* [What you will do]
Please transcribe the data that follows without the pictures, keeping every word the same.

* [Data section]
☆ ☆ ☆ ☆ ☆
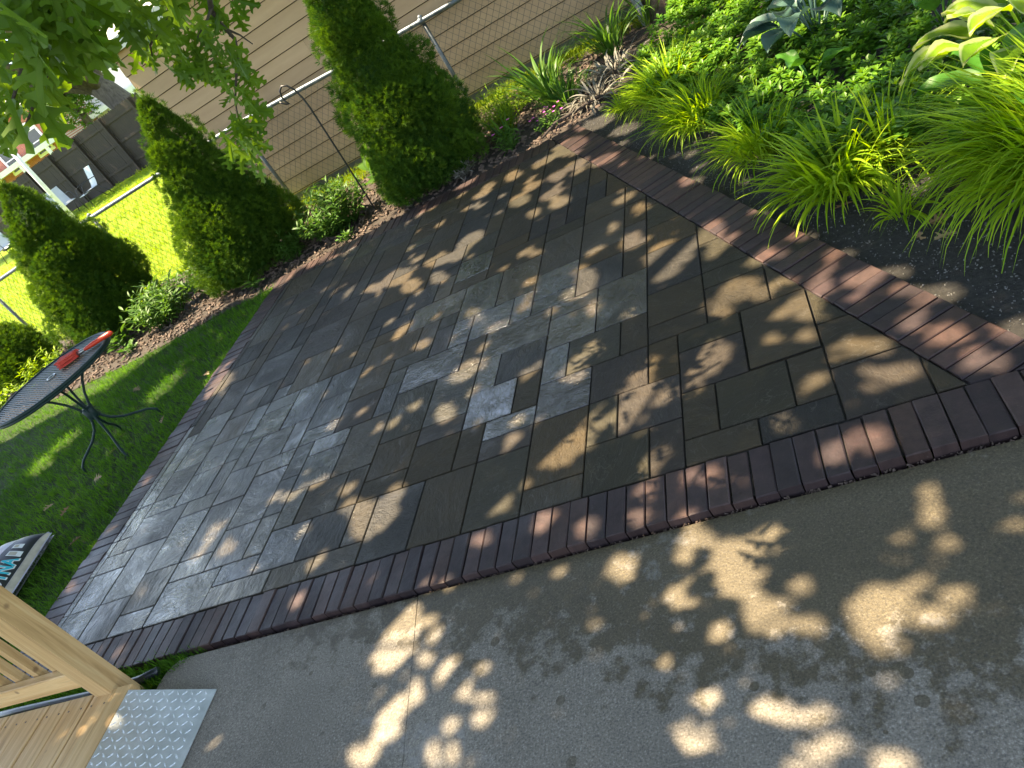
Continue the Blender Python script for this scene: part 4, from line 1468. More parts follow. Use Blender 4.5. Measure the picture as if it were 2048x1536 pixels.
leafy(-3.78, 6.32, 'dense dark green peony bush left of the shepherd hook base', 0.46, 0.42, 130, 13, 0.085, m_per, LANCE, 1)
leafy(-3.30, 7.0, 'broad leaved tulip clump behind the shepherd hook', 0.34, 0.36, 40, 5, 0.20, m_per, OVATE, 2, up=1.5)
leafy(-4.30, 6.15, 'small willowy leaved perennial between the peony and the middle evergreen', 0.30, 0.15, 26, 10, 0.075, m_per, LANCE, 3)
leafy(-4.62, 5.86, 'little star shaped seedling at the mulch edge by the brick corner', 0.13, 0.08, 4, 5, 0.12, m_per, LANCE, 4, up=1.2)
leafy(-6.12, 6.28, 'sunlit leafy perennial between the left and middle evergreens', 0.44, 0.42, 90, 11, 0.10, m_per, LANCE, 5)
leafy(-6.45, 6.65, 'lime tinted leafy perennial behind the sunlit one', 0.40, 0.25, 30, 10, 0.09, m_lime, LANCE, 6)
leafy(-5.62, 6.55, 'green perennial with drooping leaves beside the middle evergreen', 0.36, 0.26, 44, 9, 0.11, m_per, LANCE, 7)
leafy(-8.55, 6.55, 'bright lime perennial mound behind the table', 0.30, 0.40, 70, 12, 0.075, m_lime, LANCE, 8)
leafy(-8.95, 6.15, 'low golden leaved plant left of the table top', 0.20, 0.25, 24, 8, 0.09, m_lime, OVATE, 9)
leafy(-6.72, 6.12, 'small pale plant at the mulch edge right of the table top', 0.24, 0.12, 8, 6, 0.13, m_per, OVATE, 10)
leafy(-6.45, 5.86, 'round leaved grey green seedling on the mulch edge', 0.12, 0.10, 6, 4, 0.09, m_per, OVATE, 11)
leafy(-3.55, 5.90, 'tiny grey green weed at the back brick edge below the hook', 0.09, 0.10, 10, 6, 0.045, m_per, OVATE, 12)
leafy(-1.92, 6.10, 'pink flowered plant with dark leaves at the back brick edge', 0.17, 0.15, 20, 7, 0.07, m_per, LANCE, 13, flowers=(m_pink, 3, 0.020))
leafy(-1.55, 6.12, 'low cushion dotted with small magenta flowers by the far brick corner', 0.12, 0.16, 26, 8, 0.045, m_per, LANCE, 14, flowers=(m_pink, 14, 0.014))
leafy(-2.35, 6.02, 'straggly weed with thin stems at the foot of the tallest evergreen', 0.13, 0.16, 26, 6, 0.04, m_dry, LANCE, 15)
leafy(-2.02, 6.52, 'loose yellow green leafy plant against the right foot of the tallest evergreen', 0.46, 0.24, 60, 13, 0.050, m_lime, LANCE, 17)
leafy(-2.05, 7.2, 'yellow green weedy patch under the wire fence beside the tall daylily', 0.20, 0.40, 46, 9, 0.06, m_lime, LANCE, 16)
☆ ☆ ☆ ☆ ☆
* [Full answer]
Continue the Blender Python script for this scene: part 4, from line 1468. More parts follow. Use Blender 4.5. Measure the picture as if it were 2048x1536 pixels.
leafy(-3.78, 6.32, 'dense dark green peony bush left of the shepherd hook base', 0.46, 0.42, 130, 13, 0.085, m_per, LANCE, 1)
leafy(-3.30, 7.0, 'broad leaved tulip clump behind the shepherd hook', 0.34, 0.36, 40, 5, 0.20, m_per, OVATE, 2, up=1.5)
leafy(-4.30, 6.15, 'small willowy leaved perennial between the peony and the middle evergreen', 0.30, 0.15, 26, 10, 0.075, m_per, LANCE, 3)
leafy(-4.62, 5.86, 'little star shaped seedling at the mulch edge by the brick corner', 0.13, 0.08, 4, 5, 0.12, m_per, LANCE, 4, up=1.2)
leafy(-6.12, 6.28, 'sunlit leafy perennial between the left and middle evergreens', 0.44, 0.42, 90, 11, 0.10, m_per, LANCE, 5)
leafy(-6.45, 6.65, 'lime tinted leafy perennial behind the sunlit one', 0.40, 0.25, 30, 10, 0.09, m_lime, LANCE, 6)
leafy(-5.62, 6.55, 'green perennial with drooping leaves beside the middle evergreen', 0.36, 0.26, 44, 9, 0.11, m_per, LANCE, 7)
leafy(-8.55, 6.55, 'bright lime perennial mound behind the table', 0.30, 0.40, 70, 12, 0.075, m_lime, LANCE, 8)
leafy(-8.95, 6.15, 'low golden leaved plant left of the table top', 0.20, 0.25, 24, 8, 0.09, m_lime, OVATE, 9)
leafy(-6.72, 6.12, 'small pale plant at the mulch edge right of the table top', 0.24, 0.12, 8, 6, 0.13, m_per, OVATE, 10)
leafy(-6.45, 5.86, 'round leaved grey green seedling on the mulch edge', 0.12, 0.10, 6, 4, 0.09, m_per, OVATE, 11)
leafy(-3.55, 5.90, 'tiny grey green weed at the back brick edge below the hook', 0.09, 0.10, 10, 6, 0.045, m_per, OVATE, 12)
leafy(-1.92, 6.10, 'pink flowered plant with dark leaves at the back brick edge', 0.17, 0.15, 20, 7, 0.07, m_per, LANCE, 13, flowers=(m_pink, 3, 0.020))
leafy(-1.55, 6.12, 'low cushion dotted with small magenta flowers by the far brick corner', 0.12, 0.16, 26, 8, 0.045, m_per, LANCE, 14, flowers=(m_pink, 14, 0.014))
leafy(-2.35, 6.02, 'straggly weed with thin stems at the foot of the tallest evergreen', 0.13, 0.16, 26, 6, 0.04, m_dry, LANCE, 15)
leafy(-2.02, 6.52, 'loose yellow green leafy plant against the right foot of the tallest evergreen', 0.46, 0.24, 60, 13, 0.050, m_lime, LANCE, 17)
leafy(-2.05, 7.2, 'yellow green weedy patch under the wire fence beside the tall daylily', 0.20, 0.40, 46, 9, 0.06, m_lime, LANCE, 16)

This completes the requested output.